1. SMA (SubMiniature Version A)
The SMA connector is the undisputed workhorse of modern RF engineering. Operating reliably up to 18 GHz, it is compact, highly reliable, and relatively inexpensive. You will find SMA connectors on almost every modern RF module, low-noise amplifier, and Wi-Fi router. However, they are rated for a limited number of mating cycles (often around 500), meaning they shouldn’t be used in test environments where they are constantly connected and disconnected.
2. BNC (Bayonet Neill–Concelman)
Known for its slotted outer conductor and two bayonet lugs, the BNC connector is designed for rapid connection and disconnection without tools. It is heavily utilized in video surveillance, amateur radio, and standard laboratory test equipment (like oscilloscopes). Because it is not a threaded connection, its RF shielding degrades significantly above 4 GHz.
3. N-Type (Navy Type)
If you need to transmit high power outdoors, the N-Type is your go-to connector. It is rugged, weatherproof (when properly mated), and can handle high wattage. It was one of the first connectors capable of carrying microwave-frequency signals and is standard on cellular base station antennas and high-power RF test benches.

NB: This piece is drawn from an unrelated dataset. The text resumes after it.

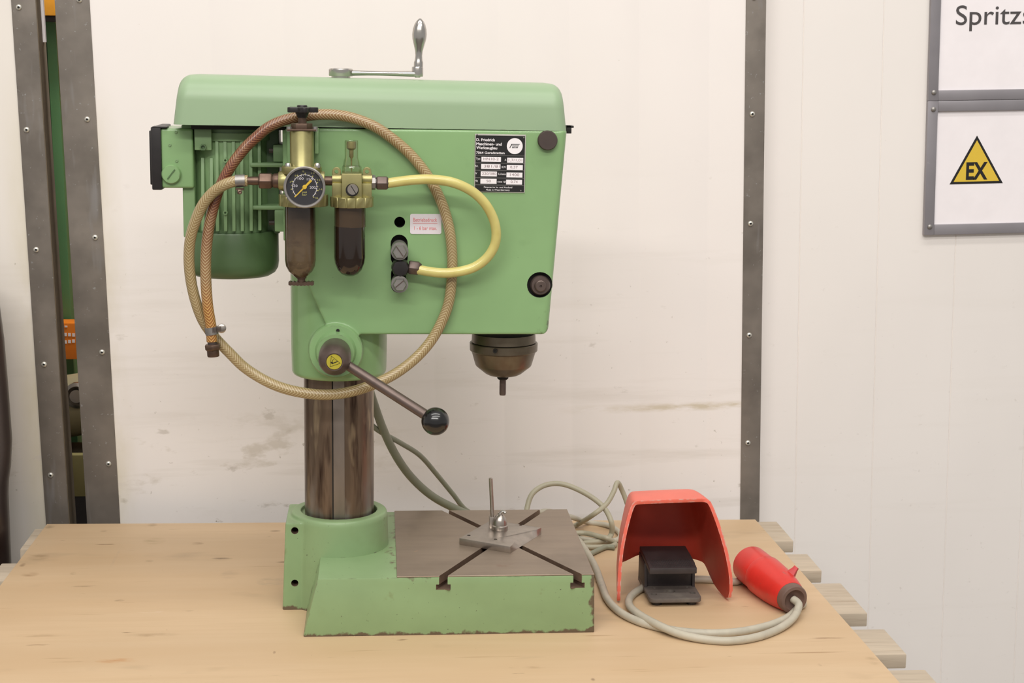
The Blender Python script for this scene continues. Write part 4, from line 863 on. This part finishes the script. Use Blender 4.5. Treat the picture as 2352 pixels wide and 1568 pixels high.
so = go.modifiers.new('t', 'SOLIDIFY'); so.thickness = .0048; so.offset = -1; so.use_even_offset = False; so.material_offset = 1; so.material_offset_rim = 0
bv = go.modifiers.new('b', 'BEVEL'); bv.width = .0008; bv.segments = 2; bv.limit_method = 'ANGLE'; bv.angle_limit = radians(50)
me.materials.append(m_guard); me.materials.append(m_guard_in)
gm = bpy.data.meshes.new_from_object(go.evaluated_get(bpy.context.evaluated_depsgraph_get())); bpy.data.objects.remove(go)
for vv in gm.vertices: vv.co.z = max(vv.co.z, .0004)
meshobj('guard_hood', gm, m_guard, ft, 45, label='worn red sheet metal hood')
# inner flange of the right flank
# switch body
bz0 = .0062; f0, f1 = G(1489, 1378, bz0), G(1606, 1372, bz0); px0, px1 = f0.x, f1.x; yf = G(1545, 1384, bz0).y
def rrect(x0, x1, y0, y1, r, k=4):
    out = []
    for cx, cy, a0 in ((x1 - r, y0 + r, -pi / 2), (x1 - r, y1 - r, 0), (x0 + r, y1 - r, pi / 2), (x0 + r, y0 + r, pi)):
        for i in range(k + 1): a = a0 + pi / 2 * i / k; out.append((cx + r * cos(a), cy + r * sin(a)))
    return out
b = new(); zprism(b, rrect(px0, px1, yf, 2.205, .008), bz0, bz0 + .0062); bmesh.ops.recalc_face_normals(b, faces=b.faces[:]); bev(b, .0009, 2)
h = new()
for x, y, r_ in ((1502, 1364, .0044), (1591, 1361, .0044), (1503, 1350, .003), (1579, 1348, .003), (1541, 1357, .0064)):
    q = G(x, y, bz0 + .0062); lathe(h, [(0, -.004), (r_, -.004), (r_, .02), (0, .02)], Matrix.Translation(q), 18)
meshobj('base_plate', evaluated(b, [cut(h)]), m_pedal_base, ft, 40)
for x, y in ((px0 + .012, yf + .014), (px1 - .012, yf + .014), (px0 + .012, 2.19), (px1 - .012, 2.19)):
    b = new(); lathe(b, [(0, .0002), (.007, .0002), (.007, bz0 + .0002), (0, bz0 + .0002)], Matrix.Translation((x, y, 0)), 16); obj('rubber_foot', b, m_black, ft)
b = new(); vs = box2(b, (px0 + .001, 2.150, bz0 + .006), (px1 - .002, 2.204, .046)); obj('switch_body', b, m_pedal, ft, .003)
for x in (px0 + .0005, px1 - .0045):
    b = new(); pts = [(2.145, bz0 + .005), (2.2, bz0 + .005), (2.2, .048), (2.150, .046)]
    a_ = [b.verts.new((x, y, z)) for y, z in pts]; c_ = [b.verts.new((x + .004, y, z)) for y, z in pts]; b.faces.new(a_); b.faces.new(c_[::-1])
    for i in range(4): b.faces.new((a_[i], c_[i], c_[(i + 1) % 4], a_[(i + 1) % 4]))
    obj('side_cheek', b, m_pedal, ft, .001)
yfp = 2.112; zl0, zl1 = P(1545, 1318, yfp).z, P(1545, 1304, yfp).z; tx0, tx1 = P(1492, 1310, yfp).x, P(1601, 1308, yfp).x
zbk = P(1530, 1253, 2.200).z
b = new(); pr = [(yfp, zl0), (yfp, zl1), (2.150, zl1 + (zbk - zl1) * .62), (2.160, zl1 + (zbk - zl1) * .82), (2.200, zbk), (2.200, zbk - .008), (2.155, zl1 + (zbk - zl1) * .6 - .007), (yfp + .004, zl0 + .001), ]
a_ = [b.verts.new((tx0, y, z)) for y, z in pr]; c_ = [b.verts.new((tx1, y, z)) for y, z in pr]; b.faces.new(a_); b.faces.new(c_[::-1])
for i in range(len(pr)): b.faces.new((a_[i], c_[i], c_[(i + 1) % len(pr)], a_[(i + 1) % len(pr)]))
tre = obj('treadle', b, m_pedal, ft, .0012)
b = new()                                                            # grip grain on the front of the treadle
for i in range(24):
    for j in range(8):
        u = (i + .5) / 24; tt = (j + .5 + (.5 if i % 2 else 0)) / 9; yy = yfp + .003 + tt * .030; zz = zl1 + (zbk - zl1) * .62 * (yy - yfp) / .038
        box(b, (tx0 + (tx1 - tx0) * (.06 + u * .88), yy, zz + .0002), (.0016, .0019, .0007))
obj('grip_grain', b, m_pedal, tre, kind='stuff')
# ------------------------------------------------------------------ red plug
e0 = G(1726, 1346, 0); e1 = G(1815, 1412, 0)
pk = thing('power_plug', (e0 + e1) / 2, 'red cable plug lying on plywood to the right of the red hood', 'plug')
R0, R1 = .0285, .0200
A_ = Vector((e0.x - .001, e0.y + .012, R0 + .0012)); B_ = Vector((e1.x + .004, e1.y + .010, R1 + .0008)); d = (B_ - A_); Ld = d.length; d.normalize()
Mx = axis_m(A_, d)
b = new(); lathe(b, [(.0, .012), (.0225, .012), (.0235, 0), (.0268, 0), (.0276, .002), (.0279, .046), (.0, .046)], Mx, 48); obj('contact_shroud', b, m_red, pk)
b = new(); lathe(b, [(0, .040), (.0272, .040), (.0272, .047), (.0, .047)], Mx, 48); obj('joint_ring', b, mat('dark_red_joint', (120, 30, 30), .5), pk)
b = new(); lathe(b, [(0, .044), (.0288, .044), (.0295, .046), (.0292, .056), (.0285, .075), (.0270, .092), (.0245, .110), (.0218, Ld - .006), (.0210, Ld - .004), (0, Ld - .004)], Mx, 48)
hs = obj('housing', b, m_red, pk, ang=50)
b = new(); lathe(b, [(0, Ld - .006), (.0208, Ld - .006), (.0204, Ld + .005), (.0190, Ld + .0075), (.0150, Ld + .0080), (.0125, Ld + .003), (.0085, Ld + .001), (0, Ld + .001)], Mx, 40); obj('gland_nut', b, m_rubber, pk, label='grey brown rubber gland')
q = P(1805, 1297, A_.lerp(B_, .66).y + .01)
upd = (Vector((0, 0, 1)) - d * d.z).normalized(); sd_ = d.cross(upd)
pl = A_ + d * .092 + sd_ * (-.016) + upd * .018
side = 1 if (px_ := (P(1805, 1297, pl.y) - (A_ + d * .09)).dot(sd_)) > 0 else -1
lb = A_ + d * .094 + (upd * .78 + sd_ * side * .62) * .022; ld = (upd * .78 + sd_ * side * .62).normalized()
b = new(); lathe(b, [(0, 0), (.0095, 0), (.0050, .012), (.0046, .016), (0, .016)], axis_m(lb, ld), 4); obj('latch_tab', b, mat('dark_red_tab', (186, 40, 42), .45), pk, .0006)
# ------------------------------------------------------------------ cables
def cable(name, pts, r, m, label, n=8, parent=None):
    path = smooth_path(pts, n); b = new(); tube(b, path, r, 14)
    o = obj(name, b, m, parent, ang=80); return tag(o, label, 'cable') if parent is None else o
rc = .0054
gz = lambda x, y, z=rc: G(x, y, z)
end = A_ + d * (Ld + .004)
loop = [(1322, 1232, rc), (1344, 1262, rc), (1366, 1300, rc), (1381, 1340, rc), (1395, 1375, rc), (1420, 1402, rc), (1455, 1422, rc), (1500, 1437, rc), (1560, 1449, rc), (1630, 1454, rc), (1700, 1450, rc), (1765, 1436, rc), (1812, 1416, rc), (1836, 1392, rc)]
W3 = [G(*p) for p in loop]
side_r = Vector((d.y, -d.x, 0)).normalized()
if side_r.x < 0: side_r = -side_r
W3 += [B_ + side_r * .024 - d * .012 + Vector((0, 0, rc - B_.z)), A_.lerp(B_, .6) + side_r * .040 + Vector((0, 0, rc - A_.lerp(B_, .6).z)), A_.lerp(B_, .2) + side_r * .042 + Vector((0, 0, rc - A_.lerp(B_, .2).z)), A_ - d * .018 + side_r * .012 + Vector((0, 0, rc - A_.z)), G(1692, 1335, rc), G(1640, 1331, rc), G(1590, 1330, rc), G(1530, 1334, rc), G(1490, 1344, rc), G(1462, 1358, rc), G(1446, 1374, rc), G(1447, 1392, rc + .003), G(1470, 1412, rc + .005), G(1510, 1434, rc + .005), G(1560, 1455, rc + .002), G(1620, 1468, rc), G(1680, 1471, rc), G(1740, 1462, rc), G(1790, 1443, rc), G(1822, 1418, rc + .003), end - d * -.014 + Vector((.001, 0, -.003)), end]
cable('power_cable', W3, rc, m_cable2, 'pale grey power cable looped in front of the red hood into the plug', 9)
def mixc(pts): return [P(x, y, Y) if k == 'y' else G(x, y, Y) for x, y, Y, k in pts]
cable('motor_cable', mixc([(820, 800, 2.24, 'y'), (852, 905, 2.24, 'y'), (880, 985, 2.26, 'y'), (910, 1047, 2.29, 'y'), (945, 1096, 2.33, 'y'), (990, 1137, 2.36, 'y'), (1040, 1165, 2.39, 'y')]) + [Vector((.165, 2.41, .034)), Vector((.21, 2.42, .014)), Vector((.26, 2.425, .0066)), Vector((.31, 2.42, .0066))], .0062, m_cable3, 'thick grey cable hanging from behind the column down to the table')
cable('control_cable', mixc([(830, 950, 2.25, 'y'), (866, 986, 2.26, 'y'), (920, 1017, 2.29, 'y'), (965, 1046, 2.33, 'y'), (1003, 1089, 2.37, 'y'), (1040, 1134, 2.40, 'y'), (1072, 1172, 2.42, 'y')]) + [Vector((.175, 2.44, .026)), Vector((.205, 2.455, .009)), Vector((.24, 2.46, .0042)), Vector((.30, 2.46, .0042))], .0038, m_cable3, 'thin grey cable hanging beside the thick one behind the table')
cable('looped_cable', mixc([(1205, 1215, 2.40, 'y'), (1211, 1165, 2.42, 'y'), (1224, 1132, 2.43, 'y'), (1255, 1113, 2.44, 'y'), (1295, 1112, 2.44, 'y'), (1345, 1133, 2.43, 'y'), (1385, 1163, 2.42, 'y'), (1404, 1198, 2.40, 'y'), (1404, 1226, .012, 'z'), (1388, 1241, .006, 'z'), (1350, 1246, .0045, 'z'), (1330, 1249, .0045, 'z'), (1300, 1251, .0045, 'z')]), .0042, m_cable, 'grey green cable arching up behind the table and down to the coil')
cable('pedal_cable', mixc([(1300, 1215, .0045, 'z'), (1328, 1203, .006, 'z'), (1362, 1182, 2.41, 'y'), (1392, 1158, 2.42, 'y'), (1409, 1130, 2.43, 'y'), (1418, 1108, 2.44, 'y'), (1428, 1124, 2.45, 'y'), (1440, 1155, 2.45, 'y'), (1450, 1190, 2.45, 'y'), (1462, 1216, .0045, 'z'), (1490, 1226, .0045, 'z')]), .0040, m_cable, 'grey green cable rising to a sharp bend left of the red hood')
cable('white_cable', mixc([(1240, 1176, 2.46, 'y'), (1262, 1174, 2.46, 'y'), (1312, 1187, 2.45, 'y'), (1350, 1199, .0045, 'z'), (1395, 1206, .0045, 'z'), (1418, 1218, .0045, 'z'), (1425, 1230, .0045, 'z'), (1415, 1240, .0045, 'z'), (1380, 1243, .0045, 'z'), (1345, 1238, .0045, 'z'), (1315, 1232, .0045, 'z')]), .0042, m_cable2, 'off white cable running behind the table corner into a flat curve')
cable('coiled_cable', mixc([(1315, 1224, .013, 'z'), (1345, 1224, .013, 'z'), (1378, 1232, .013, 'z'), (1404, 1238, .012, 'z')][:3] + [(1395, 1236, .0135, 'z'), (1412, 1247, .0045, 'z'), (1404, 1254, .0045, 'z'), (1360, 1256, .0045, 'z'), (1320, 1254, .0045, 'z')]), .0040, m_cable, 'grey cable strand lying lowest of the coil beside the table')
cable('cable_tail', mixc([(1412, 1257, .0045, 'z'), (1392, 1256, .0045, 'z'), (1368, 1266, .0045, 'z'), (1350, 1274, .0045, 'z'), (1334, 1272, .0045, 'z')]), .0040, m_cable3, 'short end of grey cable slanting out from under the coil')

# ------------------------------------------------------------------ signs on the right wall
def sign(name, label, x0, z0, x1, z1, fw, top=True, bottom=True):
    t = thing(name, (0, 0, 0), label, 'sign'); t.matrix_world = MW; t.location = (0, 0, 0); ORIG[t.name] = (0, 0, 0)
    Yf = YR - .003
    b = new(); box2(b, (x0 + fw * .6, Yf + .001, z0 + fw * .6), (x1 - fw * .6, Yf + .005, z1 - fw * .6)); obj('sheet', b, m_white, t)
    for a, c in (((x0, z0), (x0 + fw, z1)), ((x1 - fw, z0), (x1, z1))):
        b = new(); box2(b, (a[0], Yf - .004, a[1]), (c[0], Yf + .005, c[1])); obj('frame_rail', b, m_frame, t, .001)
    for a, c in (((x0 + fw, z0), (x1 - fw, z0 + fw)), ((x0 + fw, z1 - fw), (x1 - fw, z1))):
        b = new(); box2(b, (a[0], Yf - .0038, a[1]), (c[0], Yf + .005, c[1])); obj('frame_rail', b, m_frame, t, .001)
    for x in (x0 + fw * .55, x1 - fw * .55):
        for z in (z0 + fw * .8, z1 - fw * .8):
            b = new(); lathe(b, [(0, 0), (.0042, 0), (.0042, .0012), (.0028, .0026), (0, .0030)], axis_m((x, Yf - .004, z), (0, -1, 0)), 16); obj('rivet', b, m_zinc, t)
    return t
m_frame = mat('grey_sign_frame', (148, 144, 148), .4, .45, var=.08, vs=10, layers=[(chips(60, .68, .72), (186, 182, 182))])
def W2(x, y): q = WP(x, y, YR); return q.x, q.z
sx0 = W2(2130, 232)[0]; s2b = W2(2115, 539)[1]; s2t = W2(2124, 232)[1]; fwid = .0165
ex_s = sign('warning_sign', 'white framed sign with a yellow EX warning triangle', sx0 - .001, s2b, sx0 + .31, s2t, .0175)
sp_s = sign('spray_room_sign', 'white framed sign lettered Spritzs above the warning triangle sign', sx0 - .001, s2t + .0004, sx0 + .42, s2t + .30, .0172)
tri = [W2(2243, 311), W2(2302, 420), W2(2180, 423)]; ctr = (sum(p[0] for p in tri) / 3, sum(p[1] for p in tri) / 3)
def tripoly(k, y, m, name):
    b = new(); prism(b, [(ctr[0] + (x - ctr[0]) * k, ctr[1] + (z - ctr[1]) * k) for x, z in tri], y, y + .0004); return obj(name, b, m, ex_s)
tripoly(1.0, YR - .0025, m_ink, 'triangle_border'); tripoly(.855, YR - .0029, m_yellow, 'triangle_field')
e0_, e1_ = W2(2217, 412), W2(2266, 409)
text('lettering', 'EX', Vector((0, YR - .0032, 0)), X3, Z3, e0_[0], e1_[0], (e0_[1] + e1_[1]) / 2, W2(2217, 374)[1] - e0_[1], m_ink, ex_s, .0002, bold=.028)
b = None
t0_, t1_ = W2(2194, 57), W2(2344, 50)
text('lettering', 'Spritz', Vector((0, YR - .0026, 0)), X3, Z3, t0_[0], t1_[0], t0_[1], W2(2194, 12)[1] - t0_[1], mat('grey_print', (74, 70, 70), .5), sp_s, .0002)
t2_ = W2(2348, 50); text('lettering', 's', Vector((0, YR - .0026, 0)), X3, Z3, t2_[0], t2_[0] + .0145, t0_[1], W2(2194, 12)[1] - t0_[1], bpy.data.materials['grey_print'], sp_s, .0002)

4. TNC (Threaded Neill–Concelman)
The TNC is essentially a BNC connector with a threaded coupling nut instead of the bayonet design. This simple modification solves the BNC’s weakness in high-vibration environments and extends its usable frequency range up to 11 GHz. It is heavily used in aerospace and commercial automotive applications.
3 Rules for Choosing the Right RF Connector
When consulting a coaxial connector types chart for your next project, keep these three rules in mind:
Rule 1: Match the Frequency
Never use a connector above its rated cut-off frequency. Pushing a BNC connector to 10 GHz will result in massive reflections and radiation leakage. Always select a connector whose maximum frequency comfortably exceeds your system’s operating frequency.
Rule 2: Verify the Impedance
Most RF commercial and industrial systems operate at 50 Ohms. However, video and broadcast systems typically operate at 75 Ohms. Mating a 50 Ohm connector with a 75 Ohm system will create an impedance bump, causing signal reflection and data corruption.
Rule 3: Consider the Mating Cycles
For a permanent installation inside a chassis, an SMA is perfect. For a laboratory Vector Network Analyzer (VNA) test cable that is mated fifty times a day, you need rugged, precision-metrology connectors (like 3.5mm or APC-7) designed to withstand thousands of mating cycles without degrading.
Powering Your RF Infrastructure
Selecting the right coaxial connector minimizes return loss at your physical interfaces, but driving a clean, powerful signal through those cables requires a robust active stage.
Whether you are building an EMC test bench, a communication relay, or an industrial sensor network, pair your high-quality connectors with our ultra-linear broadband amplifiers. By ensuring your connections are lossless and your amplification is stable, you guarantee signal integrity from end to end.
FAQ
Q: Can I connect a 50 Ohm connector to a 75 Ohm cable?
A: While they sometimes physically fit (like in the case of BNC), doing so is highly discouraged. The mismatched center pin sizes can physically damage the connector, and the impedance mismatch will cause significant signal reflection (high VSWR).
Q: What is the difference between an SMA and an RP-SMA connector?
A: Reverse Polarity SMA (RP-SMA) changes the gender of the inner pin. A standard SMA male has a center pin and internal threads, while an RP-SMA male has a center receptacle and internal threads. This was originally designed to prevent consumers from easily attaching high-gain professional antennas to consumer Wi-Fi equipment.